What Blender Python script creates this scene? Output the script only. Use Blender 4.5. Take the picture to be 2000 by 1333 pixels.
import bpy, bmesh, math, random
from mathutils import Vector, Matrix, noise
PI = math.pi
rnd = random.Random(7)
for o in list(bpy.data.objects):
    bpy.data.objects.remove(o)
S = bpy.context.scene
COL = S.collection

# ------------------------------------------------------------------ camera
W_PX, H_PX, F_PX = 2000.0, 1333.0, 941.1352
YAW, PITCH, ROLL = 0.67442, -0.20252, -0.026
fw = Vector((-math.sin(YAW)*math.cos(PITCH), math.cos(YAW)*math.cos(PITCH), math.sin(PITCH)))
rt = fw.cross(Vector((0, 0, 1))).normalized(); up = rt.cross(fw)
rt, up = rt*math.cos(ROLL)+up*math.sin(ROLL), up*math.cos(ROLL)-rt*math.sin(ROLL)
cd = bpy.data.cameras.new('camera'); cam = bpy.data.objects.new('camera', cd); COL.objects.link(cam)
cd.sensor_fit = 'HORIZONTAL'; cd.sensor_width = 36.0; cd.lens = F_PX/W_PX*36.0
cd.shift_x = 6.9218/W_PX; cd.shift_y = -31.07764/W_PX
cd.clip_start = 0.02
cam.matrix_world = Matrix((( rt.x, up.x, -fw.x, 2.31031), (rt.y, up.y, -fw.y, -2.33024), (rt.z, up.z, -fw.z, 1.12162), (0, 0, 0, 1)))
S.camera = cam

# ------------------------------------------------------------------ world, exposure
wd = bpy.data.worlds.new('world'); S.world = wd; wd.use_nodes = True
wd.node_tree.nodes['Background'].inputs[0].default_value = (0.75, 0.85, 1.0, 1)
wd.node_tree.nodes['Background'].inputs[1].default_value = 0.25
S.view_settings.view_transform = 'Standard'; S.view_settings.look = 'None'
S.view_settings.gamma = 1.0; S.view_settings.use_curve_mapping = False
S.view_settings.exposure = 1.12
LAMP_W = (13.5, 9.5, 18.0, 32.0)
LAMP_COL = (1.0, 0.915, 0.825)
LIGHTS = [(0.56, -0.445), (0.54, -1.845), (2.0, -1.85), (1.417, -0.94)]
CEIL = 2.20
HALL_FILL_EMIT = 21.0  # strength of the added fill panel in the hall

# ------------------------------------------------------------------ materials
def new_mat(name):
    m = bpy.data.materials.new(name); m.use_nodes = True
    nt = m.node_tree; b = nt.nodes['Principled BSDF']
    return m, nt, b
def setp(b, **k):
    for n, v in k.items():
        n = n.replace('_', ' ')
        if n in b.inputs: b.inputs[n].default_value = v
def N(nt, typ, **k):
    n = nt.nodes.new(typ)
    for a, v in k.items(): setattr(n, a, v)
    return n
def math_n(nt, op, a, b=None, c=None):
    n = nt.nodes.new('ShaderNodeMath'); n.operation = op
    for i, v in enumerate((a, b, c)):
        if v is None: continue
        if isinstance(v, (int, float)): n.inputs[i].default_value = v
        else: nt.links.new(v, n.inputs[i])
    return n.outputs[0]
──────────
> **PROBLEM STATEMENT**
Give back each line above precisely as it stands.

> **THE REPLY**
What Blender Python script creates this scene? Output the script only. Use Blender 4.5. Take the picture to be 2000 by 1333 pixels.
import bpy, bmesh, math, random
from mathutils import Vector, Matrix, noise
PI = math.pi
rnd = random.Random(7)
for o in list(bpy.data.objects):
    bpy.data.objects.remove(o)
S = bpy.context.scene
COL = S.collection

# ------------------------------------------------------------------ camera
W_PX, H_PX, F_PX = 2000.0, 1333.0, 941.1352
YAW, PITCH, ROLL = 0.67442, -0.20252, -0.026
fw = Vector((-math.sin(YAW)*math.cos(PITCH), math.cos(YAW)*math.cos(PITCH), math.sin(PITCH)))
rt = fw.cross(Vector((0, 0, 1))).normalized(); up = rt.cross(fw)
rt, up = rt*math.cos(ROLL)+up*math.sin(ROLL), up*math.cos(ROLL)-rt*math.sin(ROLL)
cd = bpy.data.cameras.new('camera'); cam = bpy.data.objects.new('camera', cd); COL.objects.link(cam)
cd.sensor_fit = 'HORIZONTAL'; cd.sensor_width = 36.0; cd.lens = F_PX/W_PX*36.0
cd.shift_x = 6.9218/W_PX; cd.shift_y = -31.07764/W_PX
cd.clip_start = 0.02
cam.matrix_world = Matrix((( rt.x, up.x, -fw.x, 2.31031), (rt.y, up.y, -fw.y, -2.33024), (rt.z, up.z, -fw.z, 1.12162), (0, 0, 0, 1)))
S.camera = cam

# ------------------------------------------------------------------ world, exposure
wd = bpy.data.worlds.new('world'); S.world = wd; wd.use_nodes = True
wd.node_tree.nodes['Background'].inputs[0].default_value = (0.75, 0.85, 1.0, 1)
wd.node_tree.nodes['Background'].inputs[1].default_value = 0.25
S.view_settings.view_transform = 'Standard'; S.view_settings.look = 'None'
S.view_settings.gamma = 1.0; S.view_settings.use_curve_mapping = False
S.view_settings.exposure = 1.12
LAMP_W = (13.5, 9.5, 18.0, 32.0)
LAMP_COL = (1.0, 0.915, 0.825)
LIGHTS = [(0.56, -0.445), (0.54, -1.845), (2.0, -1.85), (1.417, -0.94)]
CEIL = 2.20
HALL_FILL_EMIT = 21.0  # strength of the added fill panel in the hall

# ------------------------------------------------------------------ materials
def new_mat(name):
    m = bpy.data.materials.new(name); m.use_nodes = True
    nt = m.node_tree; b = nt.nodes['Principled BSDF']
    return m, nt, b
def setp(b, **k):
    for n, v in k.items():
        n = n.replace('_', ' ')
        if n in b.inputs: b.inputs[n].default_value = v
def N(nt, typ, **k):
    n = nt.nodes.new(typ)
    for a, v in k.items(): setattr(n, a, v)
    return n
def math_n(nt, op, a, b=None, c=None):
    n = nt.nodes.new('ShaderNodeMath'); n.operation = op
    for i, v in enumerate((a, b, c)):
        if v is None: continue
        if isinstance(v, (int, float)): n.inputs[i].default_value = v
        else: nt.links.new(v, n.inputs[i])
    return n.outputs[0]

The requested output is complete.